Outline Quotes
June 29, 2020
I thought I'd share some of the lines and phrases I underlined in Rachel Cusk's Outline:
among other things a marriage is a system of belief, a story, and though it manifests itself in things that are real enough, the impulse that drives it is ultimately mysterious.
From a passage describing her infant children crying when they dropped an object from their high chair, yet constantly repeating the action:
The memory of suffering had no effect whatever on what they elected to do: on the contrary, it compelled them to repeat it, for the suffering was the magic that caused the object to come back and allowed the delight in dropping it to become possible again.
From one character describing a walk to see the Parthenon, "airing the shaded crevices of his being."
The same character drawing a maxim "What Ryan had learned from this is that your failures keep returning to you, while your successes are something you always have to convince yourself of."
Another male character remarking on the same subject "It seems success takes you away from what you know, he said, while failure condemns you to it."
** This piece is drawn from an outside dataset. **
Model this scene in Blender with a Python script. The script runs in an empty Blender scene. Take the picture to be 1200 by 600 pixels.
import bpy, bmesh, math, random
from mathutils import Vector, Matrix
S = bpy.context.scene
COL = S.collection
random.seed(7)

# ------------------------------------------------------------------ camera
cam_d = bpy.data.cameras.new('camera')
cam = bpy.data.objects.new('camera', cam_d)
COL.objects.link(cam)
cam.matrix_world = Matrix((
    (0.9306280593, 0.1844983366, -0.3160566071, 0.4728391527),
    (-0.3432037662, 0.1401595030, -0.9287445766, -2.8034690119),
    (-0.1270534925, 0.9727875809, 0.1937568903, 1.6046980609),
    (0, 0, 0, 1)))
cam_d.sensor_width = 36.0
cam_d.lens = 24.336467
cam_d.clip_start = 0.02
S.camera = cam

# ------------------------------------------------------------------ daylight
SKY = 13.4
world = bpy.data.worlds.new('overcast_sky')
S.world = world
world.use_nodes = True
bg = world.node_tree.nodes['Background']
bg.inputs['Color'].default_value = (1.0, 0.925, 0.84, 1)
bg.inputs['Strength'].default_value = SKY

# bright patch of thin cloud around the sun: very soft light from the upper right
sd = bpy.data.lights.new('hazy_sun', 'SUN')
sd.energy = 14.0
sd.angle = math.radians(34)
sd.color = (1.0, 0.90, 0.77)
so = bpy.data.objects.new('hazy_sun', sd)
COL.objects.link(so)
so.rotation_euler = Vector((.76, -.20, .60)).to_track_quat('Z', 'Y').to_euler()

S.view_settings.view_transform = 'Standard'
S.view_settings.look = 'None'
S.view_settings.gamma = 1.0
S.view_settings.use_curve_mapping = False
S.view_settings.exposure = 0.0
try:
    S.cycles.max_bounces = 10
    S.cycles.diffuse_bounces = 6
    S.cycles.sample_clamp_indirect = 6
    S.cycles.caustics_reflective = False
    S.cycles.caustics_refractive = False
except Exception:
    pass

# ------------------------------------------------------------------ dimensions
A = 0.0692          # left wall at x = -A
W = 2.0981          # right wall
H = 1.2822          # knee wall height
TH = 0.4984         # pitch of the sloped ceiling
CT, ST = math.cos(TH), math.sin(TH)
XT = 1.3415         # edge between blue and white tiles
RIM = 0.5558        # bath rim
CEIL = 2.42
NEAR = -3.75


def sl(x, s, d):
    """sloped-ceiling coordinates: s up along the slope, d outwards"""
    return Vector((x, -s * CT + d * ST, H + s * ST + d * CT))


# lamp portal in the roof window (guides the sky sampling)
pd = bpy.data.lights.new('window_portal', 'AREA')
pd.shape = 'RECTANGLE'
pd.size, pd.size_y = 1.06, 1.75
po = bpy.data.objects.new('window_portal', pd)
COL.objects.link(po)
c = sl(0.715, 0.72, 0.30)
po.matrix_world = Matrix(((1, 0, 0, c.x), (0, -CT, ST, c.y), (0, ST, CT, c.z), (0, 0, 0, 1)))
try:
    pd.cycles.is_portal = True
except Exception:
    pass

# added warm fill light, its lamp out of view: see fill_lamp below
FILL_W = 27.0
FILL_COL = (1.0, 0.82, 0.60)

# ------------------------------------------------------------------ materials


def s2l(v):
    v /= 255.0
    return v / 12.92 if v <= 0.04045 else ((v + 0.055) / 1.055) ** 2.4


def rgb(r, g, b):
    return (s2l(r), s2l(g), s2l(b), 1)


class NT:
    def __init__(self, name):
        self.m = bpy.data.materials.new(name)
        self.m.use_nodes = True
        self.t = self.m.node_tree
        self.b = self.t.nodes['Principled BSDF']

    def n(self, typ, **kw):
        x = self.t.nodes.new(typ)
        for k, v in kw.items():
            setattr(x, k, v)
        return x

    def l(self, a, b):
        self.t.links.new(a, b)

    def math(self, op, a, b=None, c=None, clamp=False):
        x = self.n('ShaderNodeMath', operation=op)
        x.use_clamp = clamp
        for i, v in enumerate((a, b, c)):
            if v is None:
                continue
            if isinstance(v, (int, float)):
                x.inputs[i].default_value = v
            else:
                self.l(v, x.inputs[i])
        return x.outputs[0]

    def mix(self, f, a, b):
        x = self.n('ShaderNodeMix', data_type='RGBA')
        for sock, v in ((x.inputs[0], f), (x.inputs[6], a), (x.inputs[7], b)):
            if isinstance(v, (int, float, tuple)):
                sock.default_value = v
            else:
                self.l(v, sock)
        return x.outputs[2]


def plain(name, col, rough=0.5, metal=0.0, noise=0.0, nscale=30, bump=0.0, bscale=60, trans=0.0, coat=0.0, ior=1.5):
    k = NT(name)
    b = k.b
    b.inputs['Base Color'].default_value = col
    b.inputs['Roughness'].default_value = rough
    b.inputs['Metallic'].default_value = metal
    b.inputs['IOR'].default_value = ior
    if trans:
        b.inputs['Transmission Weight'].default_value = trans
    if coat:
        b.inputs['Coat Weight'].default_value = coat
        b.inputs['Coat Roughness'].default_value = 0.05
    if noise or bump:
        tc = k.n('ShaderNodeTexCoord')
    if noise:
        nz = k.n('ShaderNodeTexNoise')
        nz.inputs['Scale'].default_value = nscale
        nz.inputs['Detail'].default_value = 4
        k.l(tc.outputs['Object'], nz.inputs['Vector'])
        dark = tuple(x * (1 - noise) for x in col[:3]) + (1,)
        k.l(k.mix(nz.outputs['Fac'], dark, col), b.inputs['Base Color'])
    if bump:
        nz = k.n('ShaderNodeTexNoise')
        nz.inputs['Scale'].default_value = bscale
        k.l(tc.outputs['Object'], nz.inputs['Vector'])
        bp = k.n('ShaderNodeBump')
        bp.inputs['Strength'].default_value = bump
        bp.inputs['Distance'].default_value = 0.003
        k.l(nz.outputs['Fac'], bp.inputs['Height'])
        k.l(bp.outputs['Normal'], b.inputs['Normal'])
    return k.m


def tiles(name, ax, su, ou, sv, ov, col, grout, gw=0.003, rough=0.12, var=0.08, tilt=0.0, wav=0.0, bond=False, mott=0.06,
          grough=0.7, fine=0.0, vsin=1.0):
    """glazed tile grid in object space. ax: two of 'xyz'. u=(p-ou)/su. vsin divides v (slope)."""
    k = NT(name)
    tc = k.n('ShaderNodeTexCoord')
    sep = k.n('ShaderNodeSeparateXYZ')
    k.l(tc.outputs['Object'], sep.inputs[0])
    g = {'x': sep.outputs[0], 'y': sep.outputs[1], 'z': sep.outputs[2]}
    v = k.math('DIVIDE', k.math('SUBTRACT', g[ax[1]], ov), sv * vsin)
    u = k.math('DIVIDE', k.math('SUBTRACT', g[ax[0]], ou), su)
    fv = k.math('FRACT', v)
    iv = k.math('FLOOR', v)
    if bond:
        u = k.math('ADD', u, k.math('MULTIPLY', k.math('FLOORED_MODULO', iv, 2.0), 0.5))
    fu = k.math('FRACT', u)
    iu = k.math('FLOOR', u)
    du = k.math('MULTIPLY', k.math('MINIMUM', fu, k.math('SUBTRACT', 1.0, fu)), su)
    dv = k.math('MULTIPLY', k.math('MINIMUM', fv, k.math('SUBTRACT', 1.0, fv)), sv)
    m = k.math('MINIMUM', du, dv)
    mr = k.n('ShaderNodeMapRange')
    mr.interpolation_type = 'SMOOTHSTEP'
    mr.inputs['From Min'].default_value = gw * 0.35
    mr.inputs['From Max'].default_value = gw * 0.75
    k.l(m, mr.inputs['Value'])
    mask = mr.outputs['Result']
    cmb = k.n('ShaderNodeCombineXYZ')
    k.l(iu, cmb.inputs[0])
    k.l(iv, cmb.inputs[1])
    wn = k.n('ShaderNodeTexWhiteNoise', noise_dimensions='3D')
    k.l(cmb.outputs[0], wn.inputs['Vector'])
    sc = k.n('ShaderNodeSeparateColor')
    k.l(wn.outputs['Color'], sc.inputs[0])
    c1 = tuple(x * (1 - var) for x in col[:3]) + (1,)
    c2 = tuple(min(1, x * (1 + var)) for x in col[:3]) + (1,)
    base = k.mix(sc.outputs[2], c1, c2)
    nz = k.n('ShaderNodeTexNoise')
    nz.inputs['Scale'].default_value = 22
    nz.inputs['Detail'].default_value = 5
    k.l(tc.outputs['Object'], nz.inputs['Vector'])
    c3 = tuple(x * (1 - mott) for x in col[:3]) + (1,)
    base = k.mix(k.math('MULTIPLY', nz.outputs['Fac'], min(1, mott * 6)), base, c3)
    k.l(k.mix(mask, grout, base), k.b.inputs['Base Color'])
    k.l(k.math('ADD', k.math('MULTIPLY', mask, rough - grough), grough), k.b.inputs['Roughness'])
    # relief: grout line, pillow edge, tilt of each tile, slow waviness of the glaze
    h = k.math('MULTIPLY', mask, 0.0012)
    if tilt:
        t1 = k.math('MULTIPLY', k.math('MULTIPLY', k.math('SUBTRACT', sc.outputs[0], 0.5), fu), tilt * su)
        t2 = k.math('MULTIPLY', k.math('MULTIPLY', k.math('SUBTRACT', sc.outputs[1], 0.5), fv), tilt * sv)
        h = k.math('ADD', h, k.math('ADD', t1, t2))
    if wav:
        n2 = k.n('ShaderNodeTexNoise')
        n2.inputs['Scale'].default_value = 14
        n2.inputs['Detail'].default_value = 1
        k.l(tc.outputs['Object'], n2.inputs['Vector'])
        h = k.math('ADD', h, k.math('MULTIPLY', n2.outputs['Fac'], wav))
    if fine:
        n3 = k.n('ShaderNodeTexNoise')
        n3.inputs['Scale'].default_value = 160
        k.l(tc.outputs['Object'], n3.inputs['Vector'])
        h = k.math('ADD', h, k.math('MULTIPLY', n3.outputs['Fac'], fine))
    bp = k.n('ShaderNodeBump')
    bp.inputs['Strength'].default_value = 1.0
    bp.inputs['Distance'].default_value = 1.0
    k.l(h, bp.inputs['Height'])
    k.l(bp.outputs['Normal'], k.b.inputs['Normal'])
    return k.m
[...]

This character says of marriage--"I supposed it's a bit like marriage, he said. You build a whole structure on a period of intensity that's never repeated. It's the basis of your faith and sometimes you doubt it, but you never renounce it because too much of your life stands on that ground."
"I said that I thought most of us didn't know how truly good or truly bad we were, and most of us would never be sufficiently tested to find out."
"for people are at their least aware of others when demonstrating their own power over them."
About hate:
when peace becomes war, when love turns to hatred, something is born into the world, a force of pure mortality. If love is what is held to make us immortal, hatred is the reverse. And what is astonishing is how much detail it gathers to itself, so that nothing remains untouched by it.
One character consoling the other for what she thought of as failures in her parenting, "family life was bittersweet no matter what you did."
"Writer's need to hide in bourgeois life like ticks need to hide in an animal's fur: the deeper they're buried the better."
One character commenting on his divorce, "the war we were embroiled in . . . was something far more evil, something that had destruction, annihilation, non-existence as its ambition."
The same character describing a delightful experience with his children, "for those were moments so intense that in a way we will be living them always, while other things are completely forgotten. Yet there is no particular story attached to them."
Discussing one female character who feels trapped, "All she wishes is for her life to be integrated, to be one thing, rather than an eternal series of oppositions that confound her whichever way she looks."
The protagonist at one time says she is trying to live by "the virtues of passivity, and of living a life as unmarked by self-will as possible."